:: Exercise material ::

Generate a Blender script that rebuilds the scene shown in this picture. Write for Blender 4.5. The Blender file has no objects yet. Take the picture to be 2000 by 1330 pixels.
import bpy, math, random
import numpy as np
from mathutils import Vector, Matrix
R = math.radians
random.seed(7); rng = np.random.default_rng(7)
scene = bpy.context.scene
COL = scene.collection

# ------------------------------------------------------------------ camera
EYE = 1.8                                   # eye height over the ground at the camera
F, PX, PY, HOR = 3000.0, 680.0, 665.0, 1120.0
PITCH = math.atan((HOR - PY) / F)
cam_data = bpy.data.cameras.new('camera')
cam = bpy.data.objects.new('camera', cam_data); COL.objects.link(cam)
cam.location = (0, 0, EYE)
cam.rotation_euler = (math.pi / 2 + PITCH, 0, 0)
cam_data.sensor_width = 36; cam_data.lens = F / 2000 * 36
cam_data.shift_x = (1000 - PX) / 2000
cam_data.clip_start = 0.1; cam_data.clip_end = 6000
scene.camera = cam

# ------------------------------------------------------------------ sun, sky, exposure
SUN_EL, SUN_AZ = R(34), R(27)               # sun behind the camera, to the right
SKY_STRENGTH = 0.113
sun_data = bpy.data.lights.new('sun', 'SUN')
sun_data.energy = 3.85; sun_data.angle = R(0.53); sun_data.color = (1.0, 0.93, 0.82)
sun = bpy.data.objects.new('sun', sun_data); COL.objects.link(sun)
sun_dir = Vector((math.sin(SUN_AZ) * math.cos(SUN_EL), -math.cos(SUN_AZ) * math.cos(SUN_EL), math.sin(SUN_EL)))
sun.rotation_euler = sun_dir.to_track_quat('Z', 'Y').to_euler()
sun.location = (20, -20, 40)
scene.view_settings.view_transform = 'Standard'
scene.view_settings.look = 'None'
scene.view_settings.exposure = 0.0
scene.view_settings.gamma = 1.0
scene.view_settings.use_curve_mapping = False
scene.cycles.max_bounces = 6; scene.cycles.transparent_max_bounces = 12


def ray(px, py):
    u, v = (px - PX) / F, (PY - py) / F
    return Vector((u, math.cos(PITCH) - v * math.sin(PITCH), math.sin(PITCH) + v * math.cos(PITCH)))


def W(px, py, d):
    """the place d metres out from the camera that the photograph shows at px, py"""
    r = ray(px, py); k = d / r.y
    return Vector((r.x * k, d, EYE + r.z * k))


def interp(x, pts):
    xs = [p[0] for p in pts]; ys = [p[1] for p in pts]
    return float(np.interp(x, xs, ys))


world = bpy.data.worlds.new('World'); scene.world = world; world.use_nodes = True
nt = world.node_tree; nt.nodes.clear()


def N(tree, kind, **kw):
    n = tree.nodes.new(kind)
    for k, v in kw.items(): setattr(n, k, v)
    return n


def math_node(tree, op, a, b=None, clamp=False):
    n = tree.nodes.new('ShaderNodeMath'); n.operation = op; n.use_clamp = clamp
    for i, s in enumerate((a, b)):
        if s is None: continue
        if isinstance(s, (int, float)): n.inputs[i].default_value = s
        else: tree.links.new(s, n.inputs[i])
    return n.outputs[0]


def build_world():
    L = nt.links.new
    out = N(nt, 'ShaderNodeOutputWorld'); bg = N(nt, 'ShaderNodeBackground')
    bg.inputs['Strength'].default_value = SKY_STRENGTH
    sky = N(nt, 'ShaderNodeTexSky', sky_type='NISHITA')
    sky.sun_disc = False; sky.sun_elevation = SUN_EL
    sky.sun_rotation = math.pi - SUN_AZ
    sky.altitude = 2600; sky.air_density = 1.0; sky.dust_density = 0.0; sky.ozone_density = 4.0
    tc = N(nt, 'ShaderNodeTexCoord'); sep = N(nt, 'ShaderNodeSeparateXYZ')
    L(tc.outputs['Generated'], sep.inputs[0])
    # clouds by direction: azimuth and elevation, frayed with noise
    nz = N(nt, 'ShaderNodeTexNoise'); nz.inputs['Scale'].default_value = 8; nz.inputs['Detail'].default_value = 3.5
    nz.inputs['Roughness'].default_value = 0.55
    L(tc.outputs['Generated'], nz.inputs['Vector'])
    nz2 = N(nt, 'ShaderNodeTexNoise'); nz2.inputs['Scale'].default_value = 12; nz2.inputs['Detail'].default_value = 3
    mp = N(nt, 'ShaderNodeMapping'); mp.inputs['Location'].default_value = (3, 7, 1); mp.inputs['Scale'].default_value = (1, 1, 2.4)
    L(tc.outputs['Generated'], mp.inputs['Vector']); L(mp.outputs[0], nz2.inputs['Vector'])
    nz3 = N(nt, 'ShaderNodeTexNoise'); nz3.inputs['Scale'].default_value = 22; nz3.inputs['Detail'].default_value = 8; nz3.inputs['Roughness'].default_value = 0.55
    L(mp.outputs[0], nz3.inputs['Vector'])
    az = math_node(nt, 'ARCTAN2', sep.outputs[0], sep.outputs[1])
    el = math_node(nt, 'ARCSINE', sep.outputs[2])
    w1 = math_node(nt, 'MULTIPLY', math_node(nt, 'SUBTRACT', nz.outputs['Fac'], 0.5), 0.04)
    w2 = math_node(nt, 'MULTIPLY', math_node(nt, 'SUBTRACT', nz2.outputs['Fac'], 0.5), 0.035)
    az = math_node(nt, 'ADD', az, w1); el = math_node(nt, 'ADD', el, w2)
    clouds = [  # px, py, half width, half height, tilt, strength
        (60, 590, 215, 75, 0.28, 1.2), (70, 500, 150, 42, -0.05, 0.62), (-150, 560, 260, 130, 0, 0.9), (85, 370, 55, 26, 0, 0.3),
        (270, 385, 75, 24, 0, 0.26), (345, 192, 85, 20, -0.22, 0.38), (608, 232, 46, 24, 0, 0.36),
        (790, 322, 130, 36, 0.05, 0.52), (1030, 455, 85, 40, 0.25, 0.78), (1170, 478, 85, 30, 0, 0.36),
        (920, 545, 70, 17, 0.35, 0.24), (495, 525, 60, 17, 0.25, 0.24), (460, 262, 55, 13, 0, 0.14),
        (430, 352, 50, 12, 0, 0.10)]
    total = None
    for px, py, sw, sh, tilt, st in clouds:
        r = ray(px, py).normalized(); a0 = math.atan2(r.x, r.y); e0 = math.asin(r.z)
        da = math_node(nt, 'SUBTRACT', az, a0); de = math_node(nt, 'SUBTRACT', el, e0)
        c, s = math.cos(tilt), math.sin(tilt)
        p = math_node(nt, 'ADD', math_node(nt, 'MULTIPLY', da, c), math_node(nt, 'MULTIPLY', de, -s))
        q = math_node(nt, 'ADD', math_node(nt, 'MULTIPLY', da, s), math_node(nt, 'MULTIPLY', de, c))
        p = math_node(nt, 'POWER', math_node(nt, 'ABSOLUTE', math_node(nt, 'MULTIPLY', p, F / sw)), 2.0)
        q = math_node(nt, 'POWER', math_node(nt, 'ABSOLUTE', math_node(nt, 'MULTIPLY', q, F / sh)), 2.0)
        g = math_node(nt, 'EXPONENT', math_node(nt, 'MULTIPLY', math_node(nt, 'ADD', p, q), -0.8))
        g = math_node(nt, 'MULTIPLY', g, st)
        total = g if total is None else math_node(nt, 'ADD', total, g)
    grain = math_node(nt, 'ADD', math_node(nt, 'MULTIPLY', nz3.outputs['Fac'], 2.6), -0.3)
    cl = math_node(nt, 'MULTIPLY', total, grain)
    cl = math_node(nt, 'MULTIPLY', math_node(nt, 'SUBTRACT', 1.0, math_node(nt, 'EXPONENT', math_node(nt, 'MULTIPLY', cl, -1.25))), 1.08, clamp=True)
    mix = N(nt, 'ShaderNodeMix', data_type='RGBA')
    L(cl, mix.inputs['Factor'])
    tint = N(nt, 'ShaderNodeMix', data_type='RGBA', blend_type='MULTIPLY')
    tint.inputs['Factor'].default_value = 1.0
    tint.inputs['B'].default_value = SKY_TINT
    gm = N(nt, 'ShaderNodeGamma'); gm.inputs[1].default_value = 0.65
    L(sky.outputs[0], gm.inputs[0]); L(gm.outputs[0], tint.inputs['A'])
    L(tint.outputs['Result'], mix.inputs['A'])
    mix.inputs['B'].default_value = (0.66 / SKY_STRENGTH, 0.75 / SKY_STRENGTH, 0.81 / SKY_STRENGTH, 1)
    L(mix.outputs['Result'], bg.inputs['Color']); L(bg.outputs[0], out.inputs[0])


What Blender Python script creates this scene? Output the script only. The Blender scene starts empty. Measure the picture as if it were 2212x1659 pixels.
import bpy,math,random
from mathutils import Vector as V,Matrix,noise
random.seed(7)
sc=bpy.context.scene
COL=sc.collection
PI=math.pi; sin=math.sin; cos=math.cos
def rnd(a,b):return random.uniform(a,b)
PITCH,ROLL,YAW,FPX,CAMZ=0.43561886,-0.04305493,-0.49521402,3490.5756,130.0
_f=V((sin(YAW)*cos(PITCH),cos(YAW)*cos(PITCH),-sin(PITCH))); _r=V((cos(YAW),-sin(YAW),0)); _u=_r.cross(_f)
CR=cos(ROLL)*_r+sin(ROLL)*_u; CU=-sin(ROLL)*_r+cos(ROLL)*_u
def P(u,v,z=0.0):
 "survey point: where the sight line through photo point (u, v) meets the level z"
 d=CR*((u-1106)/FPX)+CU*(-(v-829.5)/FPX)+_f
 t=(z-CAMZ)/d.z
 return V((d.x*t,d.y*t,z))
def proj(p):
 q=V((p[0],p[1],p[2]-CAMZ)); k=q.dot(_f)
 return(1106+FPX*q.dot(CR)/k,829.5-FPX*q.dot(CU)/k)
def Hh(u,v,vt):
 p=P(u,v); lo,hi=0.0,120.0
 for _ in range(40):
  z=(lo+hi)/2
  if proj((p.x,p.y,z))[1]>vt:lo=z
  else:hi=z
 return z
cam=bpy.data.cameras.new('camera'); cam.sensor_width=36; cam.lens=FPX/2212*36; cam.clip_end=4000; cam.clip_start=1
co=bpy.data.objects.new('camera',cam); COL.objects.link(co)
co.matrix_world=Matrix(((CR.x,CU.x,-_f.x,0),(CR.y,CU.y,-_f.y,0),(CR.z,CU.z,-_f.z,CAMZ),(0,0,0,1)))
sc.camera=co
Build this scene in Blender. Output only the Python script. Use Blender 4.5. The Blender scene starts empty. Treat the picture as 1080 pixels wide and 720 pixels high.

:::

■ Stated task: Select every line of the material above holding the word "Python" and copy it.

■ Solution to this problem:
What Blender Python script creates this scene? Output the script only. The Blender scene starts empty. Measure the picture as if it were 2212x1659 pixels.
Build this scene in Blender. Output only the Python script. Use Blender 4.5. The Blender scene starts empty. Treat the picture as 1080 pixels wide and 720 pixels high.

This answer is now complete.